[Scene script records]

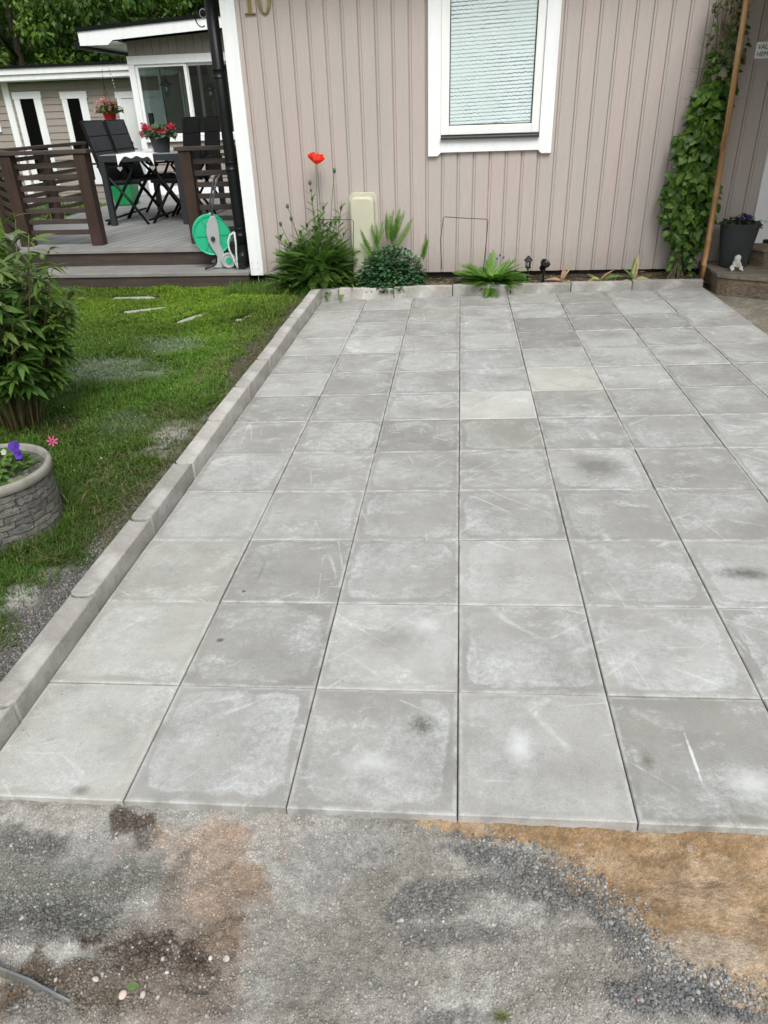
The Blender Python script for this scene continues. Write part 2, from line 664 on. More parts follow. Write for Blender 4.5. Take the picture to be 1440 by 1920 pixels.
def earthmat(name, fs=1.0, bump=.9, contrast=.35):
    g = G(name)
    at = g.n('Attribute', attribute_name='Col')
    mp = g.coord('Object')
    a = g.noise(mp, 170 * fs, 5, .75)
    b = g.n('TexVoronoi'); g.l(mp, 0, b, 'Vector'); b.inputs['Scale'].default_value = 210 * fs
    r = g.ramp(a, [(.28, 1 - contrast), (.72, 1 + contrast)])
    vr = g.ramp((b), [(.0, 1.22), (.55, .86)])
    sp = g.n('TexVoronoi'); g.l(mp, 0, sp, 'Vector'); sp.inputs['Scale'].default_value = 120 * fs
    c = g.mix(1, at, r, 'MULTIPLY'); c = g.mix(1, c, vr, 'MULTIPLY')
    hsn = g.ramp(sp, [(.88, 0.0), (.93, .4)], 1)
    c = g.mix(hsn, c, (.42, .41, .38))
    a7 = g.noise(mp, 42 * fs, 5, .7); c = g.mix(1, c, g.ramp(a7, [(.33, .74), (.68, 1.26)]), 'MULTIPLY')
    g.color(c)
    g.p.inputs['Roughness'].default_value = .95
    g.p.inputs['Specular IOR Level'].default_value = .15
    b1 = g.bump(b, bump * .3, .003)
    b2 = g.bump(a7, bump * .8, .010, prev=b1)
    g.bump(a, bump * .35, .004, prev=b2)
    a9 = g.noise(mp, 420 * fs, 4, .9); c9 = g.mix(1, c, g.ramp(a9, [(.3, .62), (.7, 1.38)]), 'MULTIPLY'); g.color(c9)
    return g.m


EARTH = earthmat('earth')
X, Y, F = grid(-1.55, 1.9, 520, -.80, .03, 150)
Cc, sandw = soil_paint(X, Y)
V = np.stack([X, Y, soil_z(X, Y)], -1).reshape(-1, 3)
struct(np_mesh('dirt_ground', V, F, Cc.reshape(-1, 3), EARTH, smooth=True))

# far ground sheet
FAR = simple('far_lawn', (.10, .15, .04), .95, .4, 3, .6, 40)
b = MB(); b.add([(-150, -60, -.13), (150, -60, -.13), (150, 200, -.13), (-150, 200, -.13)], [(0, 1, 2, 3)])
struct(b.build('ground', FAR))
# rough gravel yard behind the camera and to the sides, below the dirt strip
b = MB(); b.add([(-6, -9, -.09), (7, -9, -.09), (7, .03, -.09), (-6, .03, -.09)], [(0, 1, 2, 3)])
YARD = simple('yard_gravel', (.25, .245, .23), .95, .3, 5, .8, 150, dist=.01)
struct(b.build('gravel_yard', YARD))
# bedding sand under the slabs
b = MB(); b.add([(-1.20, .014, -.046), (2.0, .014, .034), (2.0, 5.2, .034), (-1.20, 5.2, -.046)], [(0, 1, 2, 3)])
struct(b.build('bedding_sand', simple('bedding', (.15, .14, .12), .95, .4, 30)))


# ---- lawn soil
def lawn_z(X, Y):
    z = .006 + .022 * (fbm(X * 1.6, Y * 1.6, 31) - .5) + .012 * (fbm(X * 11, Y * 11, 33, 3) - .5)
    z = z - .028 * sst(-1.55, -1.29, X) * (1 - sst(4.2, 5.2, Y))
    z = z - .045 * (1 - sst(-.1, .9, Y))
    x, y = aZ(60, 1130, -.03)[:2]
    z = z + .03 * np.exp(-((X - x) ** 2 + (Y - y) ** 2) / .10 ** 2)
    return z


def lz(px, py):
    return tuple(aZ(px, py, -.01)[:2])


BARE = [(lz(330, 815), .13, .19, .95), (lz(395, 790), .08, .30, .8), (lz(455, 690), .07, .35, .7), (lz(300, 850), .12, .07, .6), (lz(60, 1130), .13, .10, .8), (lz(115, 1085), .10, .06, .8),
        (lz(180, 905), .04, .03, .6)]
DUST = [(lz(200, 700), .42, .28, .95), (lz(280, 705), .20, .12, .9), (lz(320, 655), .25, .22, .8), (lz(130, 715), .3, .2, .6), (lz(240, 800), .22, .2, .35)]


def lawn_masks(X, Y):
    edge = -1.36 - .07 * fbm(X * 0, Y * 3, 41) - .02 * (1 - sst(.9, 1.6, Y)) - .03 * (1 - sst(-.1, .9, Y)) - .14 * sst(2.5, 4.2, Y)
    edge = edge + .12 * sst(3.5, 4.6, Y)
    soil = sst(-.05, .07, X - edge + .12 * (fbm(X * 9, Y * 9, 44) - .5))
    bare = np.zeros(X.shape); dust = np.zeros(X.shape)
    for (x, y), rx, ry, k in BARE:
        bare = np.maximum(bare, k * blob(X, Y, x, y, rx, ry, .5, 5, .5))
    for (x, y), rx, ry, k in DUST:
        dust = np.maximum(dust, k * blob(X, Y, x, y, rx, ry, .7, 6, .55, 6))
    return soil, bare, dust


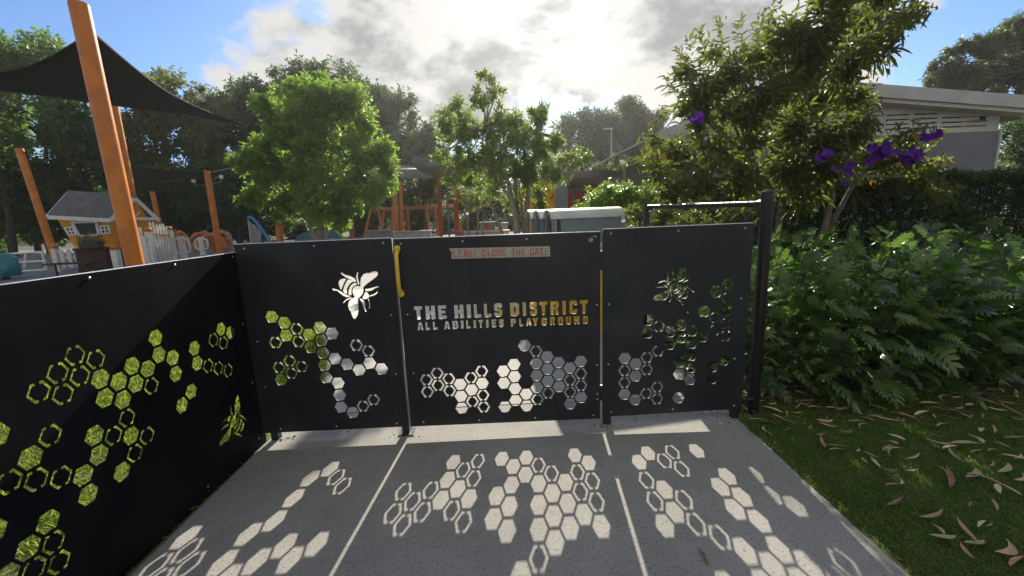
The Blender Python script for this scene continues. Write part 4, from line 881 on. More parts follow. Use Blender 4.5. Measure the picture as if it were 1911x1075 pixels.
# ================================================================== VEGETATION
ML_round = leafmat('round_tree_leaf', (.055, .110, .016), (.115, .205, .032), (.20, .29, .055), (.44, .68, .09), .52, .40)
ML_airy = leafmat('airy_tree_leaf', (.060, .105, .026), (.115, .175, .042), (.20, .25, .075), (.42, .58, .12), .50, .42)
ML_dark = leafmat('dark_forest_leaf', (.018, .040, .015), (.038, .074, .024), (.076, .122, .036), (.18, .33, .07), .30, .6, .3)
ML_mid = leafmat('mid_forest_leaf', (.036, .074, .018), (.072, .130, .030), (.13, .19, .045), (.28, .48, .08), .40, .55, .35)
ML_olive = leafmat('olive_forest_leaf', (.052, .070, .018), (.092, .115, .030), (.16, .17, .045), (.36, .42, .08), .40, .55, .35)
ML_tib = leafmat('flowering_tree_leaf', (.032, .050, .013), (.060, .088, .022), (.12, .11, .034), (.32, .40, .05), .38, .45, .4)
ML_hedge = leafmat('hedge_leaf', (.016, .034, .012), (.032, .062, .018), (.060, .098, .028), (.16, .28, .06), .24, .6, .25)
ML_bright = leafmat('bright_shrub_leaf', (.06, .12, .016), (.11, .21, .025), (.16, .27, .04), (.38, .60, .06), .45, .4)
ML_phil = leafmat('lobed_leaf', (.009, .028, .007), (.042, .100, .020), (.17, .25, .055), (.24, .46, .07), .28, .30, .6)  # leaf tones widened to paint in dark gaps and bright highlights
ML_euc = leafmat('gum_tree_leaf', (.030, .050, .018), (.060, .085, .026), (.11, .125, .04), (.24, .32, .07), .32, .5, .35)

def stem_to(base, top, n=5, wob=.05): return limb(base, top, wob, n)

# dense round tree
Y = 17.0
rows = [(585, 200, 58), (530, 225, 58), (640, 220, 60), (690, 262, 48), (490, 265, 45), (560, 275, 70), (630, 290, 70), (700, 318, 42), (480, 320, 42), (535, 340, 58), (605, 352, 62), (675, 360, 48), (495, 365, 36), (560, 178, 40), (620, 180, 38), (650, 400, 34), (545, 392, 34), (600, 160, 26), (718, 290, 24), (455, 300, 24), (725, 340, 20), (610, 395, 40)]
lb = px_lobes(rows, Y, 1.1); bs = at(592, 440, Y); bs.z = 0
st = [stem_to(bs+Vector((-.05, 0, -.1)), at(582, 360, Y)), stem_to(bs+Vector((.10, .1, -.1)), at(625, 370, Y+.2)), stem_to(bs+Vector((-.12, .1, -.1)), at(556, 375, Y+.3))]
make_tree('dense_tree', 'dense round green tree with bright leaves over pale twin stems', 'tree', tuple(bs), st, lb, M_bark_pale, ML_round, 24, 10, .32, .185, .075, sub=(6, .48), r0=.12, group=None, twigs=4, shell=.35)

# airy tree
Y = 13.0
rows = [(905, 150, 20), (925, 178, 20), (895, 185, 18), (840, 200, 24), (825, 225, 24), (870, 225, 26), (880, 245, 30), (930, 215, 24), (960, 225, 26), (1000, 205, 22), (1015, 230, 24), (990, 250, 28), (930, 260, 34), (850, 270, 30), (970, 285, 38), (905, 300, 40), (850, 315, 30), (1020, 290, 32), (1060, 300, 22), (1085, 288, 18), (940, 330, 38), (1000, 330, 32), (1045, 320, 20), (885, 345, 28), (955, 365, 26), (1000, 370, 22), (865, 300, 24), (1010, 270, 26), (955, 250, 28), (925, 235, 24), (900, 275, 30), (975, 250, 26), (1035, 265, 20), (830, 250, 18), (935, 295, 32), (980, 310, 28), (820, 290, 16)]
lb = px_lobes(rows, Y, .8); bs = at(965, 436, Y); bs.z = 0
st = [stem_to(bs+Vector((-.15, 0, -.1)), at(935, 345, Y)), stem_to(bs+Vector((.05, .1, -.1)), at(962, 330, Y+.2)), stem_to(bs+Vector((.22, .0, -.1)), at(988, 340, Y)), stem_to(bs+Vector((-.3, .2, -.1)), at(918, 385, Y-.2), 5, .03), stem_to(bs+Vector((.1, -.1, -.1)), at(905, 240, Y+.1), 7, .03), stem_to(bs+Vector((.15, .1, -.1)), at(1003, 250, Y+.3), 7, .03)]
make_tree('airy_tree', 'airy open tree with pale multiple stems and loose leaf rosettes', 'tree', tuple(bs), st, lb, M_bark_pale, ML_airy, 25, 8, .18, .175, .056, sub=(6, .46), ang=62, r0=.085, twigs=6, shell=.25, up=.7)
# small thin stemmed tree
Y = 14.5; lb = px_lobes([(870, 372, 18), (890, 360, 20), (905, 375, 18), (880, 385, 16), (855, 360, 14), (900, 345, 14)], Y, .3); bs = at(885, 433, Y); bs.z = 0
st = [stem_to(bs+Vector((dx, 0, -.1)), at(px, py, Y), 5, .04) for dx, px, py in ((-.05, 868, 385), (.02, 884, 378), (.08, 902, 383), (0, 893, 370))]
make_tree('small_tree', 'small tree with thin bare branching stems before the shelter', 'tree', tuple(bs), st, lb, M_bark_pale, ML_olive, 40, 6, .12, .10, .035, r0=.04, twigs=7, shell=.2)

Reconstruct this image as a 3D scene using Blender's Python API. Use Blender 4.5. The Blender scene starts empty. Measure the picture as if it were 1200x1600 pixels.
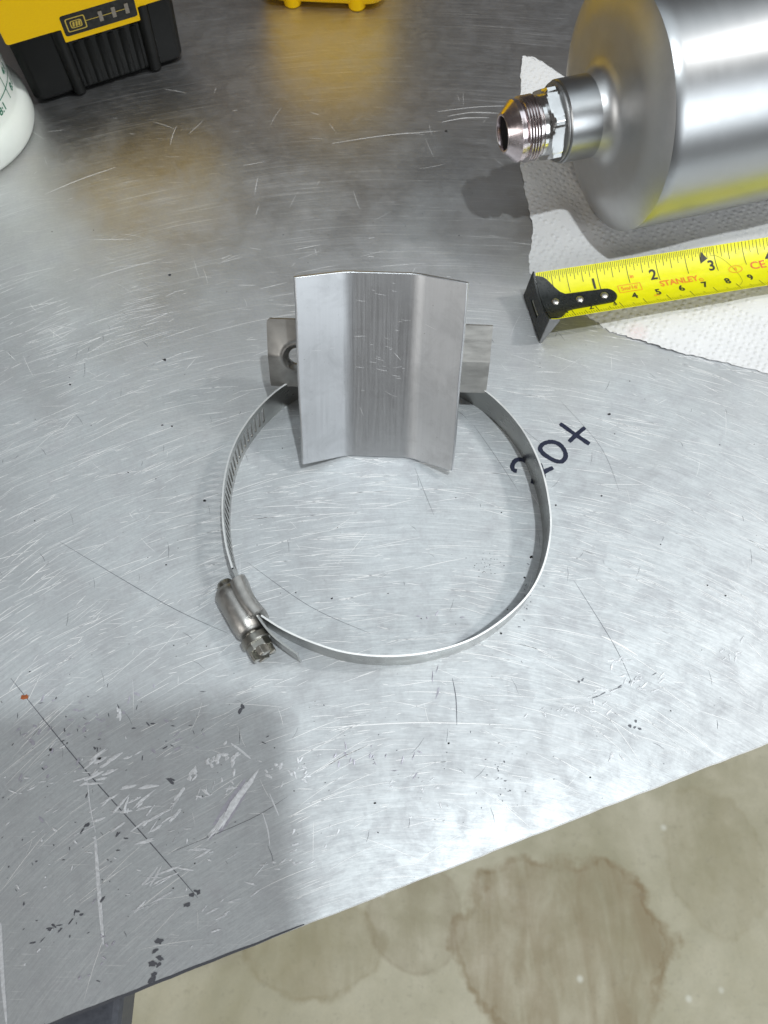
import bpy, bmesh, math, random
from mathutils import Vector, Matrix
R_ = math.radians
PI = math.pi
CM = 0.01                      # every builder below works in centimetres; meshes are linked in metres

# ------------------------------------------------------------------ camera
sc = bpy.context.scene
COL = sc.collection
CAM_H = 27.17
PITCH = 1.176                  # radians below the horizon
cam_d = bpy.data.cameras.new('camera')
cam = bpy.data.objects.new('camera', cam_d); COL.objects.link(cam)
cam.location = (0, 0, CAM_H*CM)
cam.rotation_euler = (PI/2 - PITCH, 0, 0)
cam_d.sensor_fit = 'VERTICAL'; cam_d.sensor_height = 36.0
cam_d.lens = 1202.0/1600.0*36.0
cam_d.clip_start = 0.01; cam_d.clip_end = 60
cam_d.dof.use_dof = True
cam_d.dof.focus_distance = 0.285
cam_d.dof.aperture_fstop = 20.0
sc.camera = cam

# ------------------------------------------------------------------ world and lamps
w = bpy.data.worlds.new('World'); sc.world = w; w.use_nodes = True
bg = w.node_tree.nodes['Background']
bg.inputs[0].default_value = (0.86, 0.78, 0.74, 1)
bg.inputs[1].default_value = 0.055
sc.view_settings.view_transform = 'Standard'
sc.view_settings.look = 'None'
sc.view_settings.exposure = 0.38
sc.view_settings.gamma = 1.0

def area(name, loc, target, sx, sy, power, color, spread=180):
    d = bpy.data.lights.new(name, 'AREA'); d.shape = 'RECTANGLE'
    d.size = sx; d.size_y = sy; d.energy = power; d.color = color; d.spread = R_(spread)
    o = bpy.data.objects.new(name, d); COL.objects.link(o)
    o.location = loc
    o.rotation_euler = (Vector(target)-Vector(loc)).to_track_quat('-Z', 'Y').to_euler()
    return o
# the workshop's ceiling panels (metres)
area('ceiling_panel_lamp', (0.25, 0.80, 2.4), (0.25, 0.80, 0), 3.0, 1.15, 9.0, (0.84, 0.94, 1.0))
area('bench_lamp', (0.42, -0.22, 2.0), (0, 0.1, 0), 0.03, 0.07, 14.5, (0.92, 0.98, 1.0))
area('side_lamp', (1.5, 0.35, 1.7), (0, 0.1, 0), 0.08, 0.2, 10, (1.0, 0.98, 0.95))
area('left_fill_lamp', (-1.7, -1.6, 1.25), (0.1, 0.1, 0.1), 1.3, 1.4, 14, (1.0, 0.98, 0.94))  # added fill from front left, no doorway known; lights the plate's right wing
area('right_fill_lamp', (2.1, -1.7, 1.3), (0.1, 0.1, 0.1), 1.3, 1.4, 25, (0.90, 0.96, 1.0))  # added fill from front right, no window known; lights left wing and battery

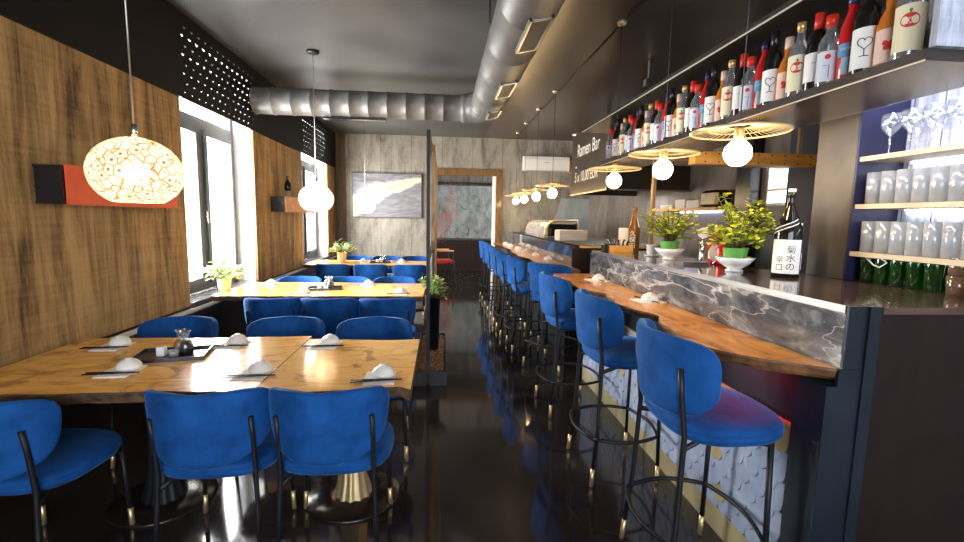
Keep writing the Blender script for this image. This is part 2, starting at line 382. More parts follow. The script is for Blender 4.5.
# narrow ledge running below the wall panels
struct(B(XL,XL+.055,-2.3,YB-.01,.60,.655).build('trim_1',BLACK))
struct(B(XL,XL+.035,-2.3,YB-.01,.655,.68).build('trim_2',WPLAS))
for i,(a,b_) in enumerate(WINS):
    struct(B(XL-.33,XL+.02,a+.002,b_-.002,.681,.725).build('trim_%d'%(3+i),pm('sill_stone',(.10,.10,.105),rough=.18,col2=(.05,.05,.055),nscale=8)))
    fr=MB(); X0,X1=XL-.28,XL-.22
    def bar(y0,y1,z0,z1,x0=X0,x1=X1): fr.box(x0,x1,y0,y1,z0,z1)
    bar(a,a+.06,.73,3.015); bar(b_-.06,b_,.73,3.015); bar(a+.06,b_-.06,.73,.80); bar(a+.06,b_-.06,2.32,2.42); bar(a+.06,b_-.06,2.96,3.015)
    mid=(a+b_)/2; bar(mid-.05,mid+.05,.80,2.32)
    for s0,s1 in ((a+.06,mid-.05),(mid+.05,b_-.06)):
        bar(s0,s0+.055,.80,2.32,X0+.01,X1+.02); bar(s1-.055,s1,.80,2.32,X0+.01,X1+.02); bar(s0+.055,s1-.055,.80,.86,X0+.01,X1+.02); bar(s0+.055,s1-.055,2.26,2.32,X0+.01,X1+.02)
    w=struct(fr.build('window_%d'%(i+1),DKFR))
    g=MB(); g.box(X0+.025,X0+.031,a+.05,b_-.05,.79,2.33); g.box(X0+.025,X0+.031,a+.05,b_-.05,2.41,2.97); g.build('window_pane',PANE,w)
    h=MB(); h.tube([(X1+.03,mid-.02,1.52),(X1+.05,mid-.02,1.50),(X1+.05,mid-.02,1.40)],.009,6); h.build('window_handle',CHROME,w)
# perforated soffit above the windows, crescent holes cut as real openings
def crescent(n):
    P=[]
    for k in range(n):
        a=2*PI*k/n; r=1.0
        x=math.cos(a); y=math.sin(a)
        if y>0: y*=.25+.0
        P.append((x*.36, y*.55+.12*(1-x*x)*0))
    return P
sf=MB(); XS=XL+.03
def soffit(y0,y1,z0,z1,ny,nz):
    n=12; C=crescent(n)
    for i in range(ny):
        for j in range(nz):
            cy=y0+(y1-y0)*(i+.5)/ny; cz=z0+(z1-z0)*(j+.5)/nz; hw=(y1-y0)/ny/2; hh=(z1-z0)/nz/2
            sc=.35+.65*((j+.5)/nz); off=hw*.45*((j%2)*2-1)*.6
            # square boundary points by angle
            S=[];Hh=[]
            for k in range(n):
                a=2*PI*k/n; ca,sa=math.cos(a),math.sin(a); t=1/max(abs(ca),abs(sa)); S.append((XS,cy+hw*ca*t,cz+hh*sa*t))
                Hh.append((XS,cy+off+C[k][0]*hw*1.15*sc,cz+C[k][1]*hh*1.3*sc))
            # add corners
            vs=S+Hh; fs=[]
            for k in range(n): fs.append([k,(k+1)%n,n+(k+1)%n,n+k])
            sf.add(vs,fs)
            for sy in (-1,1):
                for sz in (-1,1):
                    pass
def plate(y0,y1): sf.box(XS-.012,XS,y0,y1,2.44,H-.002)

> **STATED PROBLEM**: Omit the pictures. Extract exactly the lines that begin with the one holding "Reconstruct this image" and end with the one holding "linked in metres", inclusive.

> **TASK SOLUTION**:
Reconstruct this image as a 3D scene using Blender's Python API. Use Blender 4.5. The Blender scene starts empty. Measure the picture as if it were 1200x1600 pixels.
import bpy, bmesh, math, random
from mathutils import Vector, Matrix
R_ = math.radians
PI = math.pi
CM = 0.01                      # every builder below works in centimetres; meshes are linked in metres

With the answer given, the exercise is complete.